Send each entry back exactly as given, pictures excluded.

# # # # #

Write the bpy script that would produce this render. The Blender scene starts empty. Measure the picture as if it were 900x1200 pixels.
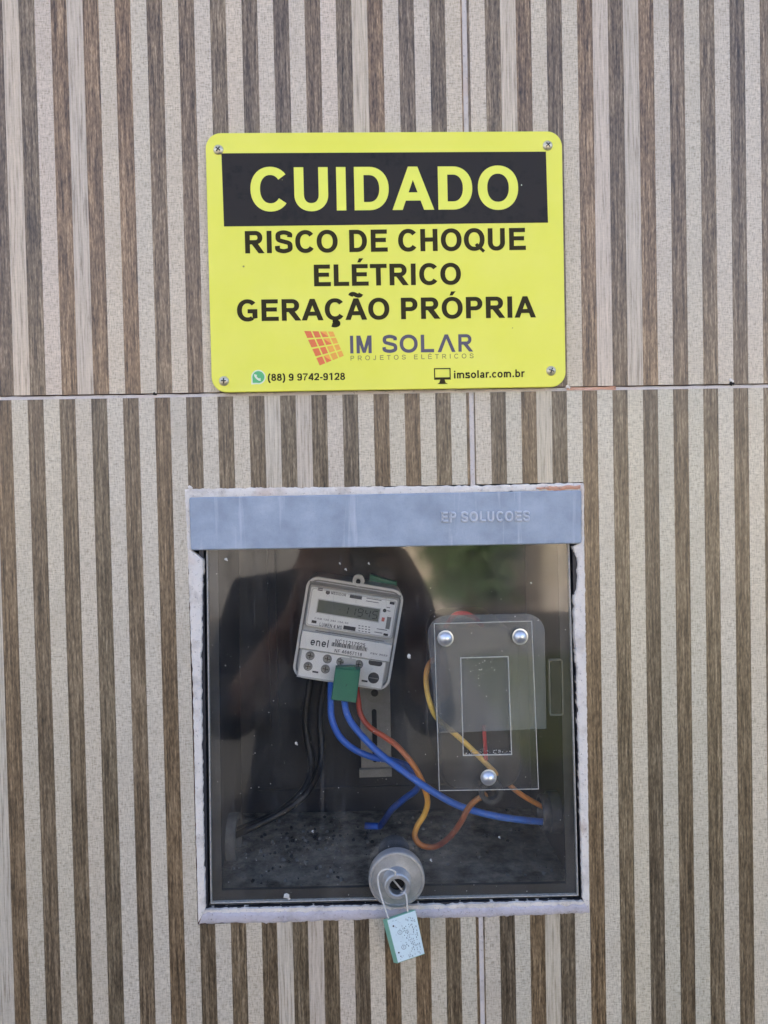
import bpy, bmesh, math, random
from mathutils import Matrix, Vector
from mathutils.geometry import tessellate_polygon
from mathutils import noise as mnoise
random.seed(7)
SC = bpy.context.scene
COL = SC.collection
rad = math.radians

# ------------------------------------------------------------------ camera
Z0 = 1.60            # height of the camera above the pavement, metres
DIST = 0.6217        # camera to tile face
F = 901.0            # focal length in photo pixels (1200 px tall)
A_, B_, C_ = 0.0213, -0.0327, -0.0208

def _rot():
    ca, sa, cb, sb, cc, sc = (math.cos(A_), math.sin(A_), math.cos(B_), math.sin(B_), math.cos(C_), math.sin(C_))
    rx = Matrix(((1, 0, 0), (0, ca, -sa), (0, sa, ca)))
    ry = Matrix(((cb, 0, sb), (0, 1, 0), (-sb, 0, cb)))
    rz = Matrix(((cc, -sc, 0), (sc, cc, 0), (0, 0, 1)))
    return rz @ rx @ ry
RM = _rot()
cam_data = bpy.data.cameras.new('camera')
cam = bpy.data.objects.new('camera', cam_data)
COL.objects.link(cam)
cam_data.sensor_fit = 'VERTICAL'
cam_data.sensor_height = 24.0
cam_data.lens = F / 1200.0 * 24.0
cam_data.clip_start = 0.01
cam_data.clip_end = 3000.0
r0, r1, r2 = [Vector((r[0], r[2], -r[1])) for r in RM]   # right, down, forward in world axes
mw = Matrix((( r0.x, -r1.x, -r2.x, 0.0), (r0.y, -r1.y, -r2.y, -DIST), (r0.z, -r1.z, -r2.z, Z0), (0, 0, 0, 1)))
cam.matrix_world = mw
SC.camera = cam

def at(px, py, t=0.0):
    """Photo pixel -> millimetres (right, into the wall, up) on the plane t mm behind the tile face."""
    r = RM.transposed() @ Vector(((px - 450.0) / F, (py - 600.0) / F, 1.0))
    k = (DIST * 1000.0 + t) / r.z
    return Vector((r.x * k, t, -r.y * k))

# ------------------------------------------------------------------ sky, sun, exposure
SUN_EL, SUN_AZ = rad(32.0), rad(-25.0)      # azimuth from +Y (behind the wall); this wall is in shade
world = bpy.data.worlds.new('World')
SC.world = world
world.use_nodes = True
wn, wl = world.node_tree.nodes, world.node_tree.links
bg = wn['Background']
sky = wn.new('ShaderNodeTexSky')
sky.sky_type = 'NISHITA'
sky.sun_disc = False
sky.sun_elevation = SUN_EL
sky.sun_rotation = SUN_AZ
sky.air_density = 0.45
sky.dust_density = 5.0
sky.ozone_density = 1.0
wl.new(sky.outputs[0], bg.inputs[0])
bg.inputs[1].default_value = 0.15
sun_d = bpy.data.lights.new('sun', 'SUN')
sun_d.energy = 4.0
sun_d.angle = rad(0.53)
sun_d.color = (1.0, 0.95, 0.87)
sun = bpy.data.objects.new('sun', sun_d)
COL.objects.link(sun)
to_sun = Vector((math.sin(SUN_AZ) * math.cos(SUN_EL), math.cos(SUN_AZ) * math.cos(SUN_EL), math.sin(SUN_EL)))
sun.rotation_euler = to_sun.to_track_quat('Z', 'Y').to_euler()
sun.location = (0, 3, 6)
vs = SC.view_settings
vs.view_transform = 'Standard'
vs.look = 'None'
vs.gamma = 1.0
vs.use_curve_mapping = False
vs.exposure = 2.68
SC.cycles.max_bounces = 10
SC.cycles.transparent_max_bounces = 24

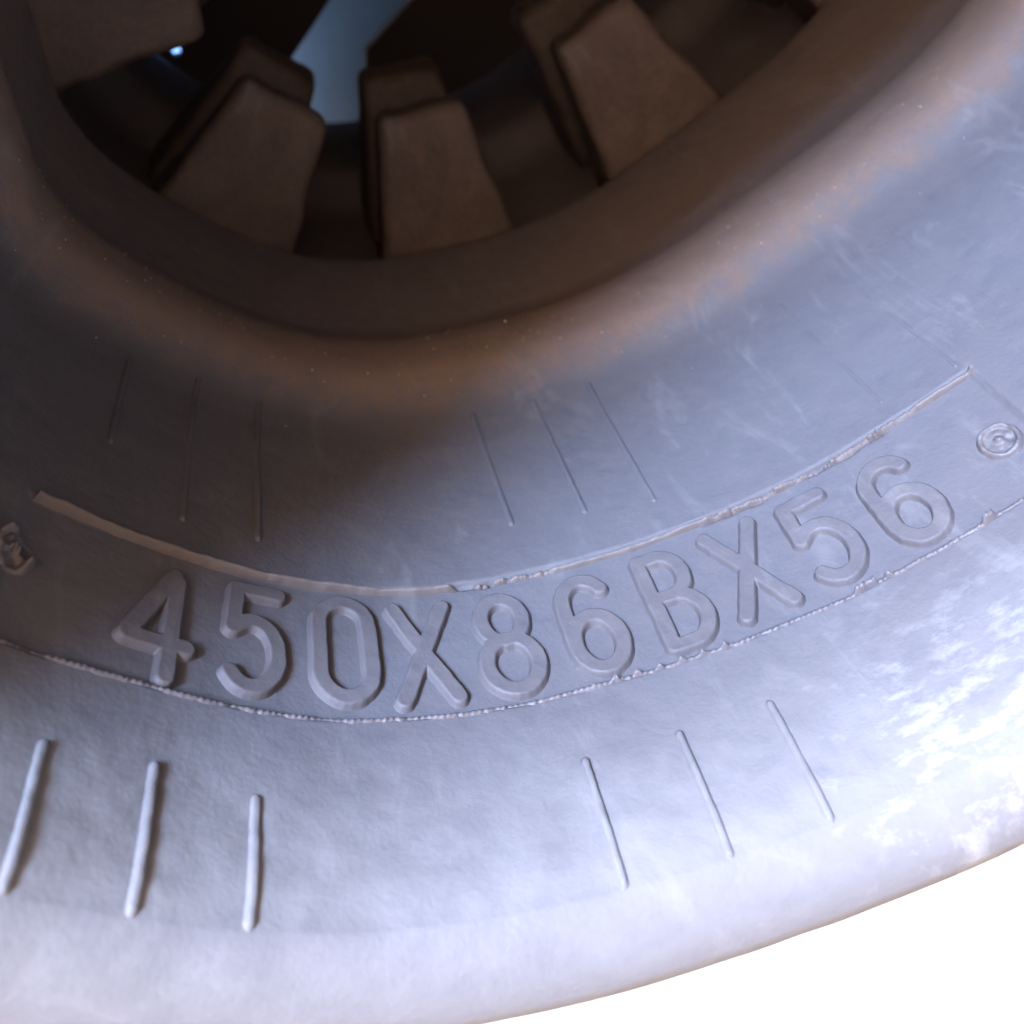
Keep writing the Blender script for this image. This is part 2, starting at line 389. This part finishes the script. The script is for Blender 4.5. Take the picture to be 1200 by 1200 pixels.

# # # # #

Task output »
Write the bpy script that would produce this render. The Blender scene starts empty. Measure the picture as if it were 900x1200 pixels.
import bpy, bmesh, math, random
from mathutils import Matrix, Vector
from mathutils.geometry import tessellate_polygon
from mathutils import noise as mnoise
random.seed(7)
SC = bpy.context.scene
COL = SC.collection
rad = math.radians

# ------------------------------------------------------------------ camera
Z0 = 1.60            # height of the camera above the pavement, metres
DIST = 0.6217        # camera to tile face
F = 901.0            # focal length in photo pixels (1200 px tall)
A_, B_, C_ = 0.0213, -0.0327, -0.0208

def _rot():
    ca, sa, cb, sb, cc, sc = (math.cos(A_), math.sin(A_), math.cos(B_), math.sin(B_), math.cos(C_), math.sin(C_))
    rx = Matrix(((1, 0, 0), (0, ca, -sa), (0, sa, ca)))
    ry = Matrix(((cb, 0, sb), (0, 1, 0), (-sb, 0, cb)))
    rz = Matrix(((cc, -sc, 0), (sc, cc, 0), (0, 0, 1)))
    return rz @ rx @ ry
RM = _rot()
cam_data = bpy.data.cameras.new('camera')
cam = bpy.data.objects.new('camera', cam_data)
COL.objects.link(cam)
cam_data.sensor_fit = 'VERTICAL'
cam_data.sensor_height = 24.0
cam_data.lens = F / 1200.0 * 24.0
cam_data.clip_start = 0.01
cam_data.clip_end = 3000.0
r0, r1, r2 = [Vector((r[0], r[2], -r[1])) for r in RM]   # right, down, forward in world axes
mw = Matrix((( r0.x, -r1.x, -r2.x, 0.0), (r0.y, -r1.y, -r2.y, -DIST), (r0.z, -r1.z, -r2.z, Z0), (0, 0, 0, 1)))
cam.matrix_world = mw
SC.camera = cam

def at(px, py, t=0.0):
    """Photo pixel -> millimetres (right, into the wall, up) on the plane t mm behind the tile face."""
    r = RM.transposed() @ Vector(((px - 450.0) / F, (py - 600.0) / F, 1.0))
    k = (DIST * 1000.0 + t) / r.z
    return Vector((r.x * k, t, -r.y * k))

# ------------------------------------------------------------------ sky, sun, exposure
SUN_EL, SUN_AZ = rad(32.0), rad(-25.0)      # azimuth from +Y (behind the wall); this wall is in shade
world = bpy.data.worlds.new('World')
SC.world = world
world.use_nodes = True
wn, wl = world.node_tree.nodes, world.node_tree.links
bg = wn['Background']
sky = wn.new('ShaderNodeTexSky')
sky.sky_type = 'NISHITA'
sky.sun_disc = False
sky.sun_elevation = SUN_EL
sky.sun_rotation = SUN_AZ
sky.air_density = 0.45
sky.dust_density = 5.0
sky.ozone_density = 1.0
wl.new(sky.outputs[0], bg.inputs[0])
bg.inputs[1].default_value = 0.15
sun_d = bpy.data.lights.new('sun', 'SUN')
sun_d.energy = 4.0
sun_d.angle = rad(0.53)
sun_d.color = (1.0, 0.95, 0.87)
sun = bpy.data.objects.new('sun', sun_d)
COL.objects.link(sun)
to_sun = Vector((math.sin(SUN_AZ) * math.cos(SUN_EL), math.cos(SUN_AZ) * math.cos(SUN_EL), math.sin(SUN_EL)))
sun.rotation_euler = to_sun.to_track_quat('Z', 'Y').to_euler()
sun.location = (0, 3, 6)
vs = SC.view_settings
vs.view_transform = 'Standard'
vs.look = 'None'
vs.gamma = 1.0
vs.use_curve_mapping = False
vs.exposure = 2.68
SC.cycles.max_bounces = 10
SC.cycles.transparent_max_bounces = 24

Keep writing the Blender script for this image. This is part 2, starting at line 389. This part finishes the script. The script is for Blender 4.5. Take the picture to be 1200 by 1200 pixels.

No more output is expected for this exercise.